Whenever SIRIUS requires the ion mode, it should be specified in the following format:

[M+ADDUCT]+ for positive ions
[M+ADDUCT]- for negative ions
[M-ADDUCT]+/[M-ADDUCT]- for losses 
[M]+/[M]- for instrinsically charged compounds
[M+?]+ for positive ions with unknown adduct
[M+?]- for negative ions with unknown adduct

ADDUCT refers to the molecular formula of the adduct. The most common ionization modes are [M+H]+, [M+Na]+, [M-H]-, [M+Cl]-. Currently, SIRIUS supports only singly charged compounds. Hence, adducts such as [M+2H]2+ will be skipped during import. Additionally, dimers, which are represented by [2M], are also not yet supported and will be skipped during import.

Molecular formulas

In SIRIUS, molecular formulas must not contain brackets. For instance, use C4H4 instead of 2(C2H2). All molecular formulas in SIRIUS are treated as neutral. You cannot include charges in a molecular formula. Hence, CH3+ is not a valid molecular formula. Use CH3 instead, and provide the charge separately.

Chemical alphabets

When specifying a chemical alphabet in SIRIUS, you need to indicate the elements to be considered and their maximum quantities.
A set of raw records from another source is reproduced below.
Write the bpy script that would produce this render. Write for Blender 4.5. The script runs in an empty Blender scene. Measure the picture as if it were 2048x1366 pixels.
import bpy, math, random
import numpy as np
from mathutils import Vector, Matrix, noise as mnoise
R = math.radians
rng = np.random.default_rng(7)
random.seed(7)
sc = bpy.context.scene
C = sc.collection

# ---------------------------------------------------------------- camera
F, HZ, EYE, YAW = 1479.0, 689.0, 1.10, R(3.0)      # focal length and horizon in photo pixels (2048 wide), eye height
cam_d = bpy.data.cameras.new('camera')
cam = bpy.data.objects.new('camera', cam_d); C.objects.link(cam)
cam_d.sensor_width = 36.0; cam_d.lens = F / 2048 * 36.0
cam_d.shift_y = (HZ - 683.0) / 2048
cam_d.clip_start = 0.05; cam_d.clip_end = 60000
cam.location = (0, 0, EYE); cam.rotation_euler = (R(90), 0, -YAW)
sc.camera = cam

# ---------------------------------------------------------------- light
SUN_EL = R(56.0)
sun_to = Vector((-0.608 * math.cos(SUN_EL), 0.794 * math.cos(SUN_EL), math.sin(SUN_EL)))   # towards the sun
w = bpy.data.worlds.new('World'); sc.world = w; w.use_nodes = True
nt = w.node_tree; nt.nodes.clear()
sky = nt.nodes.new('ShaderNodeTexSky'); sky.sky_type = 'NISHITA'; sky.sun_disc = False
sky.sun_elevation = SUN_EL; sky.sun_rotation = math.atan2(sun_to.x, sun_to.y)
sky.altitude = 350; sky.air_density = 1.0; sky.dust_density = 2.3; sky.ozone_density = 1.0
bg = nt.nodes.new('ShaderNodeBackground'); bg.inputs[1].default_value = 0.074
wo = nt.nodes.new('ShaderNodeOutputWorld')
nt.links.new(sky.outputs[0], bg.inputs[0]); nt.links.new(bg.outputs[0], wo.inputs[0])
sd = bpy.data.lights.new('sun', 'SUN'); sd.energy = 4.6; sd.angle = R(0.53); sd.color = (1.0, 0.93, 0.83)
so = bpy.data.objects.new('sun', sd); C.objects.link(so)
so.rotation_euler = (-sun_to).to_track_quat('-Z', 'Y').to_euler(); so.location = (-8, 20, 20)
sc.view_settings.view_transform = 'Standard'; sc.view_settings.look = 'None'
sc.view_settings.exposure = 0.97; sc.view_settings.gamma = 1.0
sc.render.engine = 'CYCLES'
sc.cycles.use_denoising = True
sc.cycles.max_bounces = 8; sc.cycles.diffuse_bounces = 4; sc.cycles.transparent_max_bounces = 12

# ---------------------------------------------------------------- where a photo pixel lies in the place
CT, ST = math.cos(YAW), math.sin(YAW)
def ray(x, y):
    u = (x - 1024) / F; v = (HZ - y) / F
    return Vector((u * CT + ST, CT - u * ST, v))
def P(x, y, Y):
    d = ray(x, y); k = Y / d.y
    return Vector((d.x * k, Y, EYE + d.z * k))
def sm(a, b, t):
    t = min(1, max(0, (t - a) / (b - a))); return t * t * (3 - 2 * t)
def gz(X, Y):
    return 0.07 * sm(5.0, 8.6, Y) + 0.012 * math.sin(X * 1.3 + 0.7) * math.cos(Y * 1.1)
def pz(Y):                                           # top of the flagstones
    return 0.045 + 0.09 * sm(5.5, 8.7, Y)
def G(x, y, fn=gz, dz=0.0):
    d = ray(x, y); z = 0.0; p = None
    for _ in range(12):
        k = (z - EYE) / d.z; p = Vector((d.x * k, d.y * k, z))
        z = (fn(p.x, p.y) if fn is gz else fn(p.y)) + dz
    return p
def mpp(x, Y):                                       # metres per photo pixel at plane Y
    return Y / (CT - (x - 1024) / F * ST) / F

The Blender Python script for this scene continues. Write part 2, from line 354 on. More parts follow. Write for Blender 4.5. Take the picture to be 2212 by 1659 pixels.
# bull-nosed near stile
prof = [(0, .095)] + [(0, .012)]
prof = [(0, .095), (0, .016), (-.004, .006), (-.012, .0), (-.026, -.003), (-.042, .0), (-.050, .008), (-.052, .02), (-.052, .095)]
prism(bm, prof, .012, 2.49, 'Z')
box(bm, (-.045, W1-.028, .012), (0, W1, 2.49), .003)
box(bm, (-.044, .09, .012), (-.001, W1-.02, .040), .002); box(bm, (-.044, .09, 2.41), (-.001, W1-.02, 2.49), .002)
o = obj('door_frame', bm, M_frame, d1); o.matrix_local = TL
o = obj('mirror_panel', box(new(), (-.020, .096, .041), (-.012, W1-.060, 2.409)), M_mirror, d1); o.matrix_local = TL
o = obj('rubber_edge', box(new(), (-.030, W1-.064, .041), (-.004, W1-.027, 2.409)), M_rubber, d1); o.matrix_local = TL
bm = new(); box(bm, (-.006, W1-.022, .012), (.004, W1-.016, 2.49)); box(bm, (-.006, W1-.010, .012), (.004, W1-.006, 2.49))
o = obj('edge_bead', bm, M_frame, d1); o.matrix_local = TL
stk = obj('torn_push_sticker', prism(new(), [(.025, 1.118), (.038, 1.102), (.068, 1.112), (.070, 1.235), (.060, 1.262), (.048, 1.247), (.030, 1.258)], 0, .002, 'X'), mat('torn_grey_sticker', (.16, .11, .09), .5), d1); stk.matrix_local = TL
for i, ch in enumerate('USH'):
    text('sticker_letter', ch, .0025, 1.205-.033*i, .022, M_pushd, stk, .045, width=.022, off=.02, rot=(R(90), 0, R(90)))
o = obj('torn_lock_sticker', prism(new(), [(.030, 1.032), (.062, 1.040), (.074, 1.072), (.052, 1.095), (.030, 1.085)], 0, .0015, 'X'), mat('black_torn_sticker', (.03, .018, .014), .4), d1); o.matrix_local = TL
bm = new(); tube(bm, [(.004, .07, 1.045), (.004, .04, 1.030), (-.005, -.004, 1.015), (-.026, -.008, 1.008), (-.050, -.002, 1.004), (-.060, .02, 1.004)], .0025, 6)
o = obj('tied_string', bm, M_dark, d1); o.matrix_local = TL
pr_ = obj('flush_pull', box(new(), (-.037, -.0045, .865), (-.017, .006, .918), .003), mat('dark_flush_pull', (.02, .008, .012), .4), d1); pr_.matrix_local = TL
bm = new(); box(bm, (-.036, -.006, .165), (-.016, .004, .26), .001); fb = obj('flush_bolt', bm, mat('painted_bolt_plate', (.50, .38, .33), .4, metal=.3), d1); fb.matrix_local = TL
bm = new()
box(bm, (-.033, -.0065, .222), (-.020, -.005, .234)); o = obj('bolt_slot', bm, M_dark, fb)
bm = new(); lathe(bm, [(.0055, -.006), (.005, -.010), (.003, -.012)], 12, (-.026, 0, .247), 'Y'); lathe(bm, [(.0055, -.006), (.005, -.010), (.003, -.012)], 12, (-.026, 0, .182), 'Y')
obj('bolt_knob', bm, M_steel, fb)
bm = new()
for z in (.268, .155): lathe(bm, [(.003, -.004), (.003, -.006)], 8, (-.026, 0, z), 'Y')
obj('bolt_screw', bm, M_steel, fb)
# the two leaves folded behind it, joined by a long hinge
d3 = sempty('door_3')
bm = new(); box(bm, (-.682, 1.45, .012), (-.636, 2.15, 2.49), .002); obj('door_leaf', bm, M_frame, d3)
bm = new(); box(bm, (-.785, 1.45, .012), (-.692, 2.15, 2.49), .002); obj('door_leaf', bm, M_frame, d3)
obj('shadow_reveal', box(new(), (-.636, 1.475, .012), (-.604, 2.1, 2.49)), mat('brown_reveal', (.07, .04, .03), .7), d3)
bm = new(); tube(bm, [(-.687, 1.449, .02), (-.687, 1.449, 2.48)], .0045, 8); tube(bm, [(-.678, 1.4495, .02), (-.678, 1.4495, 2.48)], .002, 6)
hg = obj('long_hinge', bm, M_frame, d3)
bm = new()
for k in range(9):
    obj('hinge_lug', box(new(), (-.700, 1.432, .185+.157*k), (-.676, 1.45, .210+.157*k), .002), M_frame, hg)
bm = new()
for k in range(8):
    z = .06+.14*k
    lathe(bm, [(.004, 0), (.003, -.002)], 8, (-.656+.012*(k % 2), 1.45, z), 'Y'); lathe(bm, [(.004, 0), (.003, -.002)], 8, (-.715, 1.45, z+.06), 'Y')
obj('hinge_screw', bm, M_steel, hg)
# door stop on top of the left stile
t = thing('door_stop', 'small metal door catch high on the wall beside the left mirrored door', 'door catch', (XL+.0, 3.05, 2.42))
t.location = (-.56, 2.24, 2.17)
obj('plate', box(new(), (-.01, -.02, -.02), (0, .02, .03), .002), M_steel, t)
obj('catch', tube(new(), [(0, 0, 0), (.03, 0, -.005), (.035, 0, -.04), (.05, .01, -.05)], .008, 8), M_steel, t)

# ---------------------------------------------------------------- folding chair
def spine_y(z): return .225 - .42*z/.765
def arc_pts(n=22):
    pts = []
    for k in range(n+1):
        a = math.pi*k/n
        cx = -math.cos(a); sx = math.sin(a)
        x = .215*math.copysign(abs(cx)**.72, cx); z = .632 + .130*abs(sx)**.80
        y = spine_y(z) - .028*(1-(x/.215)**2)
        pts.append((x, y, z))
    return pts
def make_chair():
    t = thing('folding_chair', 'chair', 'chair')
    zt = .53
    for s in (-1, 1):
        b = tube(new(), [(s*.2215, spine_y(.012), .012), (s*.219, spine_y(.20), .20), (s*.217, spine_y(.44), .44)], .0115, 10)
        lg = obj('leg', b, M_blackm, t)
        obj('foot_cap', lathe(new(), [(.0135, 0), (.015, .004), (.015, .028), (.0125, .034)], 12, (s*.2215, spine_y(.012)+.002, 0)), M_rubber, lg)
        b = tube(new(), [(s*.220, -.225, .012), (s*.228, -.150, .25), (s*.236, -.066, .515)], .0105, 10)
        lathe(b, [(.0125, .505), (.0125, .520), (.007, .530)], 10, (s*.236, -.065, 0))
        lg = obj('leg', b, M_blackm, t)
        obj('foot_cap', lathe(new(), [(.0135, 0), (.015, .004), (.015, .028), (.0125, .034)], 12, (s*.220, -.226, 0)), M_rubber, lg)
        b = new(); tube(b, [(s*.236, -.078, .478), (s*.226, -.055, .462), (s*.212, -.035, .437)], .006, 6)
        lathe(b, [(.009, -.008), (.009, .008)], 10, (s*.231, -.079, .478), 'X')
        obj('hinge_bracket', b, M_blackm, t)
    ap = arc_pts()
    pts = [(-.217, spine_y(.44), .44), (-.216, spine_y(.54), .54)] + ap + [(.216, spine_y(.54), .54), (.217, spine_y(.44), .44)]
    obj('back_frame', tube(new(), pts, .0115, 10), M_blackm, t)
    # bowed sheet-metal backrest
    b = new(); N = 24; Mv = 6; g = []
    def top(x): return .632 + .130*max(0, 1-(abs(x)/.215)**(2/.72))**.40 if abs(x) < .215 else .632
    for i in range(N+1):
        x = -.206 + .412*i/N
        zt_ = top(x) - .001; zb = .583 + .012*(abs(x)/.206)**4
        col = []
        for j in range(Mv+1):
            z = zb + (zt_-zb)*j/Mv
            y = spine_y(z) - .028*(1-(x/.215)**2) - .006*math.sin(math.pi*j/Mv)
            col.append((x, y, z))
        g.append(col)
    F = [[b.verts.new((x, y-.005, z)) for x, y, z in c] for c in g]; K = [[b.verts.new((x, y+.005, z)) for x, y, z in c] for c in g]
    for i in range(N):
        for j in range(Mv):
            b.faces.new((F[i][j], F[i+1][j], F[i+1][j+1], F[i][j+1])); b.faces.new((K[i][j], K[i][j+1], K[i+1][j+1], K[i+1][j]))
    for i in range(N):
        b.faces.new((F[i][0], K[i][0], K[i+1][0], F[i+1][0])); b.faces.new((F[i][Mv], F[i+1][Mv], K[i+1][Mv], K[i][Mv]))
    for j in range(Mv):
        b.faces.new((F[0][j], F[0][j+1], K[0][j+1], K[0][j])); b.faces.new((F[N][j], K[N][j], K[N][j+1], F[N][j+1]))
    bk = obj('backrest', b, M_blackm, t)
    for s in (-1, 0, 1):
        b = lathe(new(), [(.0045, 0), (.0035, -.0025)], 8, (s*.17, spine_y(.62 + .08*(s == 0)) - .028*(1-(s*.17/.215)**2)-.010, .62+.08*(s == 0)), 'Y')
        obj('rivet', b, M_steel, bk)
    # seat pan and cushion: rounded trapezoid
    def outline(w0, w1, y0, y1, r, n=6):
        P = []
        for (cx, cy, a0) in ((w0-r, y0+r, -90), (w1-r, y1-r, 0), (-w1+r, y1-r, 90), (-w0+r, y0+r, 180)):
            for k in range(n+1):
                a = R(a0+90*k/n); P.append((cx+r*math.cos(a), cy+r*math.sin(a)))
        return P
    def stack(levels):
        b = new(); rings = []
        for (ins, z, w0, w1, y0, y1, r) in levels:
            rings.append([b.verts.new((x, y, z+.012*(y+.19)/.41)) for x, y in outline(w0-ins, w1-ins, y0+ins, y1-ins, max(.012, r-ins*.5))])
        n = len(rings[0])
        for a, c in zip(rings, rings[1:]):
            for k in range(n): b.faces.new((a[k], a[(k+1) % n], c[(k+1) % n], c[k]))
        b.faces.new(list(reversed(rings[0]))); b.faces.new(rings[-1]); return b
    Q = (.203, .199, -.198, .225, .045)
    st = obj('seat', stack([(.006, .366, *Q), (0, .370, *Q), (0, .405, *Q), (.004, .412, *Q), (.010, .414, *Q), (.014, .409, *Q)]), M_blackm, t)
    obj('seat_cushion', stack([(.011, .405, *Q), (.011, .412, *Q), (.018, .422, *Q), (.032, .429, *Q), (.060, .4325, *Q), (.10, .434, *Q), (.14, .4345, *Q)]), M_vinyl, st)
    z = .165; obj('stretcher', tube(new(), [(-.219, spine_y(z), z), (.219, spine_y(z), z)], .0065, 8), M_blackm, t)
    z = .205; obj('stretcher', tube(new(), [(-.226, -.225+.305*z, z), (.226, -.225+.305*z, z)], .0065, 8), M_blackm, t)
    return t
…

Chemical alphabets are formatted like molecular formulas, with maximum quantities enclosed in square brackets behind the element. If no maximum quantity is given, the element might occur arbitrary often. The standard alphabet is CHNOP[5]S, which includes the elements Carbon (C), Hydrogen (H), Nitrogen (N), Oxygen (O), and Sulfur (S), with Phosphorus (P) allowed up to five times.